What echoes for me in the novel is but faintly touched upon in the adaption. THe 1920s cultural panic of the elites finds echoes in the present day as birth rates for non-whites overtake those for whites. In the 1920s, terror for the supposed “decline of the west” expressed itself in a wave of nativist insistence on “100% Americanism.” During this period, my German-immigrant grandfather had a cross burned on his family’s lawn by the Klan, in rural New Jersey. That American demographic panic played out in compulsory sterilization laws and yet further curbs on immigration, which decades later barred Jewish and other victims of Hitler’s genocides from seeking asylum on these shores.
All of which has deep contemporary resonance, as certain nativist commentators go so far as to recommend repeal of the 14th Amendment.
Reading novels from the 1920s and 1930s, one becomes quite aware that the American admirers of Hitler and Mussolini (then just beginning their political careers) were quite mainstream, just like modern apologists for torture and surveillance. More than once, I’ve shivered wondering what horrors await us in the coming decades.
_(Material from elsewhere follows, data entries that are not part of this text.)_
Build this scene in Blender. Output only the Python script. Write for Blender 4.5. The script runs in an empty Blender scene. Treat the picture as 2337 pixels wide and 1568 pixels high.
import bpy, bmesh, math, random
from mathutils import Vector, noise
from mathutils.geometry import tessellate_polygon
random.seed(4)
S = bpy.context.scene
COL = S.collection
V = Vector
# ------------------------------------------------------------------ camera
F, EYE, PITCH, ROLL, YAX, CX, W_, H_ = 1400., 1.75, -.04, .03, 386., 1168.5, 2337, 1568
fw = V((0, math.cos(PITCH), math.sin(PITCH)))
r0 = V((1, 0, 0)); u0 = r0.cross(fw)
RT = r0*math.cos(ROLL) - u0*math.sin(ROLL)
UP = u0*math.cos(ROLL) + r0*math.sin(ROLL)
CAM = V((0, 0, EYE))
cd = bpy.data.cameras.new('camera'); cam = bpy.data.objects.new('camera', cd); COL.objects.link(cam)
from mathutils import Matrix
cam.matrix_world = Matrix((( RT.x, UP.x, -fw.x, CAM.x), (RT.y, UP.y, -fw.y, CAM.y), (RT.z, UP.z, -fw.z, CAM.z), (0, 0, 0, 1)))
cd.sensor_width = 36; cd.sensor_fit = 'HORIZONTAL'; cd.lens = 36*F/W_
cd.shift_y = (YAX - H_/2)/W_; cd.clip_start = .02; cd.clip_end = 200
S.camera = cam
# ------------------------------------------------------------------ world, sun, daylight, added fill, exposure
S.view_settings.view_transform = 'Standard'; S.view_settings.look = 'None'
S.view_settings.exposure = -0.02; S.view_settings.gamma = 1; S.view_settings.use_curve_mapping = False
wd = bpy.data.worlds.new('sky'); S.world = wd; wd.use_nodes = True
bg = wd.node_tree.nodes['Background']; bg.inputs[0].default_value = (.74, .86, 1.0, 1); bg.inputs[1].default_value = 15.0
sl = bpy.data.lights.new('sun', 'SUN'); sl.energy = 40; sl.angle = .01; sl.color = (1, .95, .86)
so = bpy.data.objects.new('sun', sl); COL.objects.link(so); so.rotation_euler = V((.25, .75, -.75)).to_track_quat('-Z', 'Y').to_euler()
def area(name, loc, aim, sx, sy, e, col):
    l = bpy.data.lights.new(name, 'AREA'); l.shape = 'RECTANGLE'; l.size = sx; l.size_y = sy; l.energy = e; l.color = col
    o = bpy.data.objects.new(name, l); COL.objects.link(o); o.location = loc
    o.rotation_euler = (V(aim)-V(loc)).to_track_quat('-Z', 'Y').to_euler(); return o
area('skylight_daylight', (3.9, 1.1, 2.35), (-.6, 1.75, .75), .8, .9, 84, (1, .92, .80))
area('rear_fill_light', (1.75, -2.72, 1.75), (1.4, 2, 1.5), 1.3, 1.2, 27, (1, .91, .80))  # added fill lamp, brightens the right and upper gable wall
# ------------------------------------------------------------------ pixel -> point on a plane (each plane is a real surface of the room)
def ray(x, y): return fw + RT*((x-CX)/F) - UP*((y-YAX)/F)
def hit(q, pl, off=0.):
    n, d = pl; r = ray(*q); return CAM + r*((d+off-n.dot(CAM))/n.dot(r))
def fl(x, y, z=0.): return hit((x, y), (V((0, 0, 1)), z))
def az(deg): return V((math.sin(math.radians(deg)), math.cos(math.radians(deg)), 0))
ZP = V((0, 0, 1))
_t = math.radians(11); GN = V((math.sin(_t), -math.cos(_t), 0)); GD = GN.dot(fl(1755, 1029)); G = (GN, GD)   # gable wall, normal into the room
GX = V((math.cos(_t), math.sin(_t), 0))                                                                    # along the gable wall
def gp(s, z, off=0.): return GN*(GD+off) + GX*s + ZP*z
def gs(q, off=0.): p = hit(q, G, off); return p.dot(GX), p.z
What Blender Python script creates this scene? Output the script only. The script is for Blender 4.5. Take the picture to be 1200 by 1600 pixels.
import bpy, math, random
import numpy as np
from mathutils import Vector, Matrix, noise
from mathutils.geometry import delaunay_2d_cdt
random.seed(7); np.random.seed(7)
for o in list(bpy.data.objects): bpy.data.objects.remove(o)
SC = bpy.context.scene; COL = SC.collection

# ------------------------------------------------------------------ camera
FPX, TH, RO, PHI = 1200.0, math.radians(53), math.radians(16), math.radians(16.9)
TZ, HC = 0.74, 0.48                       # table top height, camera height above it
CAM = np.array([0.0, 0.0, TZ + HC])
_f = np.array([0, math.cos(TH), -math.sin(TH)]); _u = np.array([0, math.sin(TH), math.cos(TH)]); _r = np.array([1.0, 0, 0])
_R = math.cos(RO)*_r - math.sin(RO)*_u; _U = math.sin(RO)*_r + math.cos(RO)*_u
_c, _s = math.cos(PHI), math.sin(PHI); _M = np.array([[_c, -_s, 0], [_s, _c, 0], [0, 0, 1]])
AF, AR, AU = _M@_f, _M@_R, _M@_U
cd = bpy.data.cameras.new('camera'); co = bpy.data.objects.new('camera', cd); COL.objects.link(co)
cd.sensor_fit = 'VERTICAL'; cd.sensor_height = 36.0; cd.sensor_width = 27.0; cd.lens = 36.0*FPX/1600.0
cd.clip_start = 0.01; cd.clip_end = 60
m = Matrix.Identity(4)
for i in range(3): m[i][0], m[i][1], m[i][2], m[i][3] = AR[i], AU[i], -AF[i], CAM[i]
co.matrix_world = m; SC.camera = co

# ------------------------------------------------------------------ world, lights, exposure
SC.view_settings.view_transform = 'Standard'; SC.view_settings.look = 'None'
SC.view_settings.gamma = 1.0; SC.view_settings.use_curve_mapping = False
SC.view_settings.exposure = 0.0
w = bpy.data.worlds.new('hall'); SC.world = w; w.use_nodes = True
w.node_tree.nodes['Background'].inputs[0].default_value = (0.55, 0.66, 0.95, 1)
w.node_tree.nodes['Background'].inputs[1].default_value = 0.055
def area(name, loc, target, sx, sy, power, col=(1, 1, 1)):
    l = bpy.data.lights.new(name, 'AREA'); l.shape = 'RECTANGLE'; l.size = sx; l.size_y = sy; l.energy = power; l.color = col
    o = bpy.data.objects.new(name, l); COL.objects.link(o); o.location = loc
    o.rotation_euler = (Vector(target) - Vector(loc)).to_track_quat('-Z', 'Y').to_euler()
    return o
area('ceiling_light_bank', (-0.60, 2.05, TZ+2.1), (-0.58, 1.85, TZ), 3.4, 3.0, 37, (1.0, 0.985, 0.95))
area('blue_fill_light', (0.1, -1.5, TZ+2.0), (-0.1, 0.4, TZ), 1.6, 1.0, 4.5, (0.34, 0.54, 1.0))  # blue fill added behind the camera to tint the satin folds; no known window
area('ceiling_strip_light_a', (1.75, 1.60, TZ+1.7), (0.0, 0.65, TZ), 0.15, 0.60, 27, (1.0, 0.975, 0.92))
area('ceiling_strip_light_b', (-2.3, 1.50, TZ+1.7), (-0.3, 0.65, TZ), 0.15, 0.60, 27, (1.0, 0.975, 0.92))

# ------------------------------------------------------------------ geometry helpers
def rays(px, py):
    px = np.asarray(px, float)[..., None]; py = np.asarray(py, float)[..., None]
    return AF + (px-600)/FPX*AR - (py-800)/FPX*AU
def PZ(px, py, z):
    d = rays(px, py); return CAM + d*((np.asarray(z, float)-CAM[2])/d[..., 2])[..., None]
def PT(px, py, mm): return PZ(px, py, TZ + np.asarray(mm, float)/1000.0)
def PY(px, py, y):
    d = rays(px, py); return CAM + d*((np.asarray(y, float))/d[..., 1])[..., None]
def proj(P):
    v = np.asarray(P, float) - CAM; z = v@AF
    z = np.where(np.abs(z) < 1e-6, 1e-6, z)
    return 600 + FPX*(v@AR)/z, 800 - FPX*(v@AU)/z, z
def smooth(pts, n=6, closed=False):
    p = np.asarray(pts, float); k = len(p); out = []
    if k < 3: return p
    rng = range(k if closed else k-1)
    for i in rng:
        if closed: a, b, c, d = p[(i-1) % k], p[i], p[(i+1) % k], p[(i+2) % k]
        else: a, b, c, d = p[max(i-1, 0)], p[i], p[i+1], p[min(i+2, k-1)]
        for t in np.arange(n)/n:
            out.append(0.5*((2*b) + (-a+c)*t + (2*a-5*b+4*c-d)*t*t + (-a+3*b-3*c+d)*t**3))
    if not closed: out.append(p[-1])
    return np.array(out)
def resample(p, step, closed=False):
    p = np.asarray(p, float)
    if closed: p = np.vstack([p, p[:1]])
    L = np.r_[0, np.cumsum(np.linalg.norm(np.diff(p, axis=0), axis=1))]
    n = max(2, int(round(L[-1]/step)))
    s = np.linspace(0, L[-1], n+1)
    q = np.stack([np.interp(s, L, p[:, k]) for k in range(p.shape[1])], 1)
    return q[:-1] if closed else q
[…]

When history passes out of memory into ‘once upon a time’, some critical lessons are lost. I wonder sometimes if the legendary 70-year cycle upon which human foolishness is claimed to repeat itself is a function of living memory. Though in its transmogrification into fairytale and fantasy, this most recent version of Fitzgerald’s Gatsby throws a livid light on the nightmare of 1920s excess, with more than a hint of the abyss over which it danced.
I remember reading a throwaway comment in LA CONFIDENTIAL by James Ellroy from a the point of view of a woman who remembered hearing Aimee Semple MacPherson urge white women to have more babies to keep them from being swallowed up. I haven’t done the research on MacPherson to back this up, but it does sound believable.
(another note on LA CONFIDENTIAL–there was mention of a woman named Glenda who was the mistress of a mobster *and* a prominent police official. I wonder how she scheduled her time? And even more off the wall, one wonders if this Glenda was like really, REALLY fond of pink cashmere sweaters, cf. ED WOOD).